The Bare Necessities is far from your run-of-the-mill "blues and twos" weekend drama. Writer Ken Blakeson (Coronation Street, September Song) admits that it would have been easier to sell an armed-to-the-teeth six- parter about "murder and mayhem" than a one-off comedy-drama pilot about a group of redundant miners who take up stripping for a living.

The five Yorkshire pitmen discover a bent for taking their clothes off in public after improvising a routine to Gary Glitter's "Leader of the Gang" when the strippers fail to show at their redundancy bash. Before you can say "Chippendales", they are being trained by a choreographer called Sonia (the sparky Caroline Loncq) and are dressing (and undressing) as cowboys at girls' nights out. There, they spend most of their time fighting off rampaging women who want to take bits of their most intimate organs home as souvenirs. (One ex-miner who has become a stripper in real life has seen the programme, and endorsed its authenticity.)

Although Blakeson mines a rich source of humour, his film also contains a serious vein. "What the hell does the working-man do now that the pits, the ship-yards and the car factories are all closed?" the writer wonders. "Not everyone can work a VDU. The miners have been stripped of their livelihood and their sense of community. So in my film, the central image of stripping is turned on its head. They turn their disadvantage to their advantage."

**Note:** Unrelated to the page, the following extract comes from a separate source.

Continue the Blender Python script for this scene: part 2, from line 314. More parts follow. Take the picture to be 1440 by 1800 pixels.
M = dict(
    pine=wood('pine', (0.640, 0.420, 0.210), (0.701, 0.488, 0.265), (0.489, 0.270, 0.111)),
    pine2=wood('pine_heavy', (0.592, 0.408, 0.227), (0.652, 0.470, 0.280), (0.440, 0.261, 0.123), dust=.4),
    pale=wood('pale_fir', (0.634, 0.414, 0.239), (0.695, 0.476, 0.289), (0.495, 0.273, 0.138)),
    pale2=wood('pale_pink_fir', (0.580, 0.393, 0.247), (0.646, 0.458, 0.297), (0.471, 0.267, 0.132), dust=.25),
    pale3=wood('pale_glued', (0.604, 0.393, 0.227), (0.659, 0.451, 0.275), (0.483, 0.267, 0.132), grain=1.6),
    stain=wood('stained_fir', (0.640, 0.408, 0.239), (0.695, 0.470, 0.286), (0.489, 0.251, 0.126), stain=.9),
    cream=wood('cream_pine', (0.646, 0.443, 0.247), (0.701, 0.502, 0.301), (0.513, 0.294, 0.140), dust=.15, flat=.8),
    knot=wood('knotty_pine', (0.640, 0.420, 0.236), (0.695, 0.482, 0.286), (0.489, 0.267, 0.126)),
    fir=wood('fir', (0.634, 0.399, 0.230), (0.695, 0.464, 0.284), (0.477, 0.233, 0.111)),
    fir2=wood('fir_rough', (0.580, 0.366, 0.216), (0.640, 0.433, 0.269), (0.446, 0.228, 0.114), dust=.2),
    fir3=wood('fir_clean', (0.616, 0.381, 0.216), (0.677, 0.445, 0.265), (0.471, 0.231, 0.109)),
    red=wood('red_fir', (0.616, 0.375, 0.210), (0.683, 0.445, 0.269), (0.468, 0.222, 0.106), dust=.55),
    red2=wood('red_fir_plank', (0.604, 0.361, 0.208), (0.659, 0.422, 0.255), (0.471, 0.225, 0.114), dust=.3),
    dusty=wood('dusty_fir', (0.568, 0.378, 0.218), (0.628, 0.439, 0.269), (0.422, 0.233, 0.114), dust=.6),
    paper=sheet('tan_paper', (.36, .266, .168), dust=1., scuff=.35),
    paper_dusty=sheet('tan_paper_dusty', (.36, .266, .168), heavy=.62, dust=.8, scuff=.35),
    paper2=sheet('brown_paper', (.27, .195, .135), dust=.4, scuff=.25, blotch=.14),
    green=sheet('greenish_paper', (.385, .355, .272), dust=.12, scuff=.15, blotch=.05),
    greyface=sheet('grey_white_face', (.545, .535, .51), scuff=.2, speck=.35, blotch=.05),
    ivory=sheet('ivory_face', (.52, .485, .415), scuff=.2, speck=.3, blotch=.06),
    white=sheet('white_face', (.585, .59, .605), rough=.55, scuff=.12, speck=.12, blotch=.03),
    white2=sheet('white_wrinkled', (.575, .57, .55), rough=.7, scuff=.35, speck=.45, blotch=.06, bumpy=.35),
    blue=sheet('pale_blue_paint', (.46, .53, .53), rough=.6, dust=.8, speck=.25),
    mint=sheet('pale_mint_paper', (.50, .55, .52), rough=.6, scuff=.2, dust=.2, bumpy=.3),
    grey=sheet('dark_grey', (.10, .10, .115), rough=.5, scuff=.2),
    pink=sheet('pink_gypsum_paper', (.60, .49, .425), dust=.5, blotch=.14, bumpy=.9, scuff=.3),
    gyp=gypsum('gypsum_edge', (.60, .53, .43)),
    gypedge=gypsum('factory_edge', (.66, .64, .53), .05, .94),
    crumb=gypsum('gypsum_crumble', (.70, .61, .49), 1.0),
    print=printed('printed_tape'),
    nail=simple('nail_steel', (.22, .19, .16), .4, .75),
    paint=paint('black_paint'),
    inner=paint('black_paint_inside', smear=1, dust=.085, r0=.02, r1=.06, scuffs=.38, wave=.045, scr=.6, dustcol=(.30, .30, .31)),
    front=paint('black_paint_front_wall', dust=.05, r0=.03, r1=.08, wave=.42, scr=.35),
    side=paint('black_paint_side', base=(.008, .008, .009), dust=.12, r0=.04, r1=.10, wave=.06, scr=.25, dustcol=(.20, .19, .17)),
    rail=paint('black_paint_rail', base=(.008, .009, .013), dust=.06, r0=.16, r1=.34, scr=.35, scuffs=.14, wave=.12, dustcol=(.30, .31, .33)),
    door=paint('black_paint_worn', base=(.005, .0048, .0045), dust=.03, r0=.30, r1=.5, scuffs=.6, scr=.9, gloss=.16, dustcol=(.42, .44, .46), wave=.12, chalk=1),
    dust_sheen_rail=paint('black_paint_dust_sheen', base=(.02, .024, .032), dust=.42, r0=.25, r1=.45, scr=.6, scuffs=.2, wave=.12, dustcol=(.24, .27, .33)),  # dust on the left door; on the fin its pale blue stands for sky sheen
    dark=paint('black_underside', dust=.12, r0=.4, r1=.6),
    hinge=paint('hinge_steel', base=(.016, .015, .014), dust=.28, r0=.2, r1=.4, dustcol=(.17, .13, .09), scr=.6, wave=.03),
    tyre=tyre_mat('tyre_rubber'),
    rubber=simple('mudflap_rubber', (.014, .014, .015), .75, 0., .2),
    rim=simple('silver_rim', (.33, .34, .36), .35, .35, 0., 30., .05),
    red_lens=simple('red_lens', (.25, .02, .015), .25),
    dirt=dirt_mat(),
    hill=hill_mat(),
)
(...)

But The Bare Necessities is by no means a manifesto for the more militant elements within the National Union of Mineworkers. It is more an examination of the impact the political has on the personal. "I didn't set out to write a political tract," Blakeson avers, "I leave that to the politicians. I didn't want a lot of union officials and shop talk. It's ITV on a Saturday night, and a lot of people will miss the issues. They'll look at the bare bodies and have a laugh, but maybe they'll also remember that this is what happens when you destroy people's jobs and lives."

Miners have long enjoyed a quasi-mythic status in Britain; think of How Green Was My Valley or Sons and Lovers. Mark Redhead, the producer of The Bare Necessities, reckons that "miners were the shock-troops of the working-class movement and had a well-defined, independent culture. South Wales miners were like singing, chapel-going Roman centurions, and the Durham miners' galas were the flagships of working-class culture in Britain. People admire that. There's something heroic about mining. No wonder those posters in the Soviet Union used to glorify miners."

All the same, Redhead hopes the film has avoided patronising them. "We try to sympathise with the characters," he asserts. "That's an unusual quality in comedy because as metropolitan people, we tend to be sneery. You have to be very disciplined not to take that view in drama."

The Bare Necessities follows in the honourable Auf Wiedersehen Pet tradition of lads-together drama. "It's very British," Redhead says. "Whilst working men have this idea of themselves as plain-speaking, they actually don't talk to each other very frankly at all. That gap between what they say and the truth is either funny or dramatic. The accepted idea is that women are better at being open with each other."

The women certainly emerge with credit from The Bare Necessities. "Previously, in the mining communities, the men were in the driving-seat," Redhead explains. "Now that they don't get those kind of salaries, and the women are earning at least 50 per cent of the bread, the balance has changed quite dramatically. In our film, Sonia is the boss, and that symbolises the turnaround that has happened domestically too."

So The Bare Necessities offers gender and industrial politics - as well as acres of naked flesh. If the ITV Network Centre needs further convincing about whether to make it into a series, it might be interested to learn that it's already had an effect in the most unexpected quarters. One tabloid newspaper is running a Bare Necessities workout.